Nvidia invests $2B in Marvell to power custom AI chips and expand its AI infrastructure ecosystem
Nvidia just made another decisive move in the race to control the future of AI infrastructure. The chip giant is investing $2 billion in Marvell Technology, tightening its grip on a market that is quickly shifting toward custom-built silicon and specialized networking.
The reaction was immediate. Marvell shares jumped more than 9% in premarket trading on Tuesday, according to CNBC. Nvidia ticked up around 1.5%. The market read the signal clearly: this is about more than a partnership. It’s about positioning.
At a time when major customers are exploring alternatives to standard GPUs, Nvidia is moving to stay embedded at the core of those decisions. The deal links Marvell’s custom chip design capabilities to Nvidia’s broader stack, enabling customers to build specialized AI systems without leaving Nvidia’s ecosystem.
“Through the deal, Nvidia aims to ensure it remains central to meeting the growing computing needs required by AI tools at a time when some companies are opting for custom processors instead of its pricey processors, Reuters reported.
“Together with Marvell, we are enabling customers to leverage Nvidia’s AI infrastructure ecosystem and scale to build specialized AI compute,” said Nvidia CEO Jensen Huang.
Inside Nvidia’s push to stay at the center of the $630B AI infrastructure race

The partnership centers on advanced networking, a critical layer that often gets less attention than GPUs but plays a defining role in how AI systems perform at scale. The two companies will work on optical interconnects and silicon photonics, technologies that enable data to be transmitted faster and more efficiently across massive data center clusters.
Marvell brings custom silicon and networking gear designed to plug into Nvidia’s NVLink Fusion. Nvidia contributes its CPUs, network interface cards, and interconnect technologies. The goal is straightforward: tighter integration, faster performance, and fewer bottlenecks as AI workloads grow more demanding.
“The inference inflection has arrived. Token generation demand is surging, and the world is racing to build AI factories,” said Jensen Huang, founder and CEO of NVIDIA. “Together with Marvell, we are enabling customers to leverage NVIDIA’s AI infrastructure ecosystem and scale to build specialized AI compute.”
“Our expanded partnership with NVIDIA reflects the growing importance of high-speed connectivity, optical interconnect and accelerated infrastructure in scaling AI,” said Matt Murphy, Chairman and CEO of Marvell. “By connecting Marvell’s leadership in high-performance analog, optical DSP, silicon photonics and custom silicon to NVIDIA’s expanding AI ecosystem through NVLink Fusion, we are enabling customers to build scalable, efficient AI infrastructure.”
The timing lines up with a surge in global spending. Alphabet and Meta, along with other large tech companies, are expected to pour at least $630 billion into AI infrastructure this year. That level of investment is reshaping supply chains and pulling companies like Marvell into the spotlight.

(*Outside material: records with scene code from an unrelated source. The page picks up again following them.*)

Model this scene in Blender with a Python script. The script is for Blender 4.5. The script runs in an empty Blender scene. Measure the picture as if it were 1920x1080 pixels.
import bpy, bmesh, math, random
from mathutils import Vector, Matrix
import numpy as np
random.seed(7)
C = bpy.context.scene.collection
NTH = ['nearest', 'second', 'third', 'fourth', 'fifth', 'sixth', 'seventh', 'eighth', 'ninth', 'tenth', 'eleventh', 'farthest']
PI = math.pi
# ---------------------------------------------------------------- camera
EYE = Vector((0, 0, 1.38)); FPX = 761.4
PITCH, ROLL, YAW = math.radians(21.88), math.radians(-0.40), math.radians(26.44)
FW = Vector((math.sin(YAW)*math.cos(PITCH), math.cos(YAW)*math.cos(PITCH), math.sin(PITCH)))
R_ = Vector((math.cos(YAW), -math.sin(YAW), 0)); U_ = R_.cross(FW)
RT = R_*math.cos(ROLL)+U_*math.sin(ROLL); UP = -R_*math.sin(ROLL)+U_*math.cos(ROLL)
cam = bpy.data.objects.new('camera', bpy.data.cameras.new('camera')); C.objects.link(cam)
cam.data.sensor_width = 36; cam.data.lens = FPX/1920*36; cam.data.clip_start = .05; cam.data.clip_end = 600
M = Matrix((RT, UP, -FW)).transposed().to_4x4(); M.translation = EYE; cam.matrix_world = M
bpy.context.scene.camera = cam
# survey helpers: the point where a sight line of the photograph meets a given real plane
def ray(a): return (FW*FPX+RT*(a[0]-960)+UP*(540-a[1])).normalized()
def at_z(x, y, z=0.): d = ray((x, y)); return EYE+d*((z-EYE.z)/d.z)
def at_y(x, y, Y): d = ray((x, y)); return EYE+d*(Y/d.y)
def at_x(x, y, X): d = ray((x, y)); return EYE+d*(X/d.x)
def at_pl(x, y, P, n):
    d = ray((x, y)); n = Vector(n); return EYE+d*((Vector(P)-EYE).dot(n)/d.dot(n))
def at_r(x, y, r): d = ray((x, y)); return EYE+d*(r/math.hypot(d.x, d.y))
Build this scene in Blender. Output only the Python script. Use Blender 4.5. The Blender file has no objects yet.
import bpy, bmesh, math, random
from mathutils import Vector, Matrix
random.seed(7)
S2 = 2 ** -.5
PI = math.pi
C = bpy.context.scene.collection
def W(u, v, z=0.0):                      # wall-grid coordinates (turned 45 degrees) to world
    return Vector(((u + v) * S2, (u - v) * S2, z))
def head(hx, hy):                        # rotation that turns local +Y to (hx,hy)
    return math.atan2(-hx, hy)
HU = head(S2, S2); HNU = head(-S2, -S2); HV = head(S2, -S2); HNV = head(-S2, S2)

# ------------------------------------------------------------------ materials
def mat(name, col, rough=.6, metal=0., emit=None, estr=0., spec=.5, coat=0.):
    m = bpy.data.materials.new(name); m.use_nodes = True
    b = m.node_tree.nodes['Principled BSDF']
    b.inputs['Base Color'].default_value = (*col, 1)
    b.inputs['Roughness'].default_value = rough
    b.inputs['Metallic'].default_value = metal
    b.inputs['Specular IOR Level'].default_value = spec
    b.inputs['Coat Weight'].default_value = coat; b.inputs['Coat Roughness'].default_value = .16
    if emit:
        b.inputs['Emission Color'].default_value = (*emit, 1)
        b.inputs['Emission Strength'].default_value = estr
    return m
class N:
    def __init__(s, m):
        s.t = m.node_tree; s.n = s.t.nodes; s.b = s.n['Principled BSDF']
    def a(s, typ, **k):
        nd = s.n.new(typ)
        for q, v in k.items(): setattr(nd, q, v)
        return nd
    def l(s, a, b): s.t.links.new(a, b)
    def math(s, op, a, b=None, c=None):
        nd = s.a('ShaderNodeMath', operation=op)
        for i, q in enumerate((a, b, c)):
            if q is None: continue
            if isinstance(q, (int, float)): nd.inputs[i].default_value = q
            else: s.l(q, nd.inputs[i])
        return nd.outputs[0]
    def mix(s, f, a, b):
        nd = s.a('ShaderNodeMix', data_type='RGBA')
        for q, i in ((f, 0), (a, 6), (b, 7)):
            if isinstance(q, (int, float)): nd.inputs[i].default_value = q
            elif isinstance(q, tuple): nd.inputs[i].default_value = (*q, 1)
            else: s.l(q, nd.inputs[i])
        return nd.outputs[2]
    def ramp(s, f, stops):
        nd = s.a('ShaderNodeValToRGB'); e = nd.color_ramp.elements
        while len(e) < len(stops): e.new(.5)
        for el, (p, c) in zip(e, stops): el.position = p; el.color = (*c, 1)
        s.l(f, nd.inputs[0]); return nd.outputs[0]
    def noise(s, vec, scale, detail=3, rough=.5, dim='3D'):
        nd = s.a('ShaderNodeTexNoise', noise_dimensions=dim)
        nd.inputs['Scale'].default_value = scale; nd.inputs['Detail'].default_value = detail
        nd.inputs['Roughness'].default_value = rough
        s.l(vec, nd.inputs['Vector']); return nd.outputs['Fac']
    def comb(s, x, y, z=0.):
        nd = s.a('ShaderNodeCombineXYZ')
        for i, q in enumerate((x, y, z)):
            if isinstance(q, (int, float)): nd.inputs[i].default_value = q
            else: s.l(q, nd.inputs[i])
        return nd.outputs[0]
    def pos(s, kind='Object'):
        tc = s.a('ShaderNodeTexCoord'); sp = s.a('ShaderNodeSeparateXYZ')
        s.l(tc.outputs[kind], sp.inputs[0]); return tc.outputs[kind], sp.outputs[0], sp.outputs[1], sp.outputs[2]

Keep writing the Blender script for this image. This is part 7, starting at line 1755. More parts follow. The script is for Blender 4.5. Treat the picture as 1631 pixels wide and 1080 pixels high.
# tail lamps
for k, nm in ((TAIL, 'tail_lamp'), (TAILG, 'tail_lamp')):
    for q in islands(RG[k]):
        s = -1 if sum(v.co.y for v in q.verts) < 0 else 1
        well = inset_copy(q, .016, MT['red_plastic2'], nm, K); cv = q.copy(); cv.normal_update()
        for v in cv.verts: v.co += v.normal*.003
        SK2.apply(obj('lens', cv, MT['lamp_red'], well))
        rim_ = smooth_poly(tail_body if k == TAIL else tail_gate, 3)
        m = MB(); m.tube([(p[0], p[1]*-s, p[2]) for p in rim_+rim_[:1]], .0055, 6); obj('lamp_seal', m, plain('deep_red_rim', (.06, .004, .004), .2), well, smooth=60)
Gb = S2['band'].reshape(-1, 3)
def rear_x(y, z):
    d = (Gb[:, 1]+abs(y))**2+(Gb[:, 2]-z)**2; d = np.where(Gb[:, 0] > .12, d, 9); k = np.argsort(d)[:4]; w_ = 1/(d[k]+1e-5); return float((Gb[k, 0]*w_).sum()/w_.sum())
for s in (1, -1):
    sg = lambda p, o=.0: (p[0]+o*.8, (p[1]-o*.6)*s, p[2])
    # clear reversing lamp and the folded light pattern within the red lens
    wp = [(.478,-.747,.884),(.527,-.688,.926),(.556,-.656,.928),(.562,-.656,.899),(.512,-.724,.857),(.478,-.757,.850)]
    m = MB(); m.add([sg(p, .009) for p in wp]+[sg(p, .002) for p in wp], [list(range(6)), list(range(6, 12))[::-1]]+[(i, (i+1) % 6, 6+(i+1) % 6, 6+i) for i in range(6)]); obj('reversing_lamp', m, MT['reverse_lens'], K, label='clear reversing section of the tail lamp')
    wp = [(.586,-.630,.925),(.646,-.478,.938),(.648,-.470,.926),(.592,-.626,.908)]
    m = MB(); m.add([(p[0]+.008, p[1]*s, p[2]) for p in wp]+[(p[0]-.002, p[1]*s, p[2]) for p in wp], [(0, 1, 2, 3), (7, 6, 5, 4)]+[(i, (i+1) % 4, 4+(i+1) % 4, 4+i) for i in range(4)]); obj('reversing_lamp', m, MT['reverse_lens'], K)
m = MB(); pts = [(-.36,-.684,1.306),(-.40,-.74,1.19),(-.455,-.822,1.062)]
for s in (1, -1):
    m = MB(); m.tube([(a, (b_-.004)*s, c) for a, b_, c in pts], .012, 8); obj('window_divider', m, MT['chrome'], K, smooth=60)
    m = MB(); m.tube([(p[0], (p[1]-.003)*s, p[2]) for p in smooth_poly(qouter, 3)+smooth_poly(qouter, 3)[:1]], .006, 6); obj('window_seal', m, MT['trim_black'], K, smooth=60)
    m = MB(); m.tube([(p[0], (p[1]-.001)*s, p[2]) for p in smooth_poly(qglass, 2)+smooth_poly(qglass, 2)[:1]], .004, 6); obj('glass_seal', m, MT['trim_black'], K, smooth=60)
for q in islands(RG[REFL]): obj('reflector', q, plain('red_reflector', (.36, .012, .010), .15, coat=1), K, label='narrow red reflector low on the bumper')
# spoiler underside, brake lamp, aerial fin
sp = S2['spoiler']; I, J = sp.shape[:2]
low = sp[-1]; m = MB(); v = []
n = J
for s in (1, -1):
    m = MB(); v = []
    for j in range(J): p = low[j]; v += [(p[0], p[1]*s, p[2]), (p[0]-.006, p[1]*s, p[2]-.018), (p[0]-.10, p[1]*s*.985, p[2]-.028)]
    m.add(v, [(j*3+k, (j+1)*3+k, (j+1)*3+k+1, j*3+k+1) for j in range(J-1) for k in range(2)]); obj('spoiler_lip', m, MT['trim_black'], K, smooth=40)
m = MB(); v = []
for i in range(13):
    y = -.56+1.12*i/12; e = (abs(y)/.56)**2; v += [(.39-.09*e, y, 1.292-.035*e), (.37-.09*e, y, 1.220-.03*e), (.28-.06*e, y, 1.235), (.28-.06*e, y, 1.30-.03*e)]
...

Marvell is already riding that wave. The company expects revenue to climb close to 40% and approach $15 billion by fiscal 2028. Tuesday’s announcement added fuel to that outlook.
The news comes just three months after Marvell acquired XConn Technologies in a $540 million deal, as the race to build faster AI data centers intensifies.
“Marvell is a marvelous investment,” Huang told CNBC’s “Squawk on the Street.” “Been dying to say that.”
Beyond the headline number, the deal fits into a broader pattern. Nvidia has been writing $2 billion checks across the AI stack, backing companies such as Synopsys, CoreWeave, Coherent, Lumentum, and Nebius Group. Each investment ties another piece of the ecosystem closer to Nvidia’s platform.
Huang framed it in simple terms. “We’re also smart investors,” he said. “We’ve expanded the [total addressable market] for both of us as a result of this partnership, and we want to be an investor in that.”
The Marvell tie-up leans heavily into semi-custom ASICs, chips built for specific workloads. Hyperscalers are moving in that direction as they seek greater control over performance and costs. Nvidia’s answer is clear: stay involved, even when the silicon isn’t fully its own.
For Marvell, the upside is immediate. The company gains capital, deeper integration with the dominant AI platform, and a faster path into large-scale deployments.
“This just helps turbo-charge our growth and our opportunity, and gives us an infusion of capital that actually allows us to go do that,” CEO Matt Murphy said. “We were doing great on our own, but this is a way for Marvell to actually just really take a leap forward.”
AI has already turned Nvidia into one of the biggest winners on Wall Street, powered by its GPUs that run large language models. This deal shows the next phase of that strategy. Nvidia isn’t waiting for customers to choose between standard chips and custom ones. It’s making sure it plays a role in both.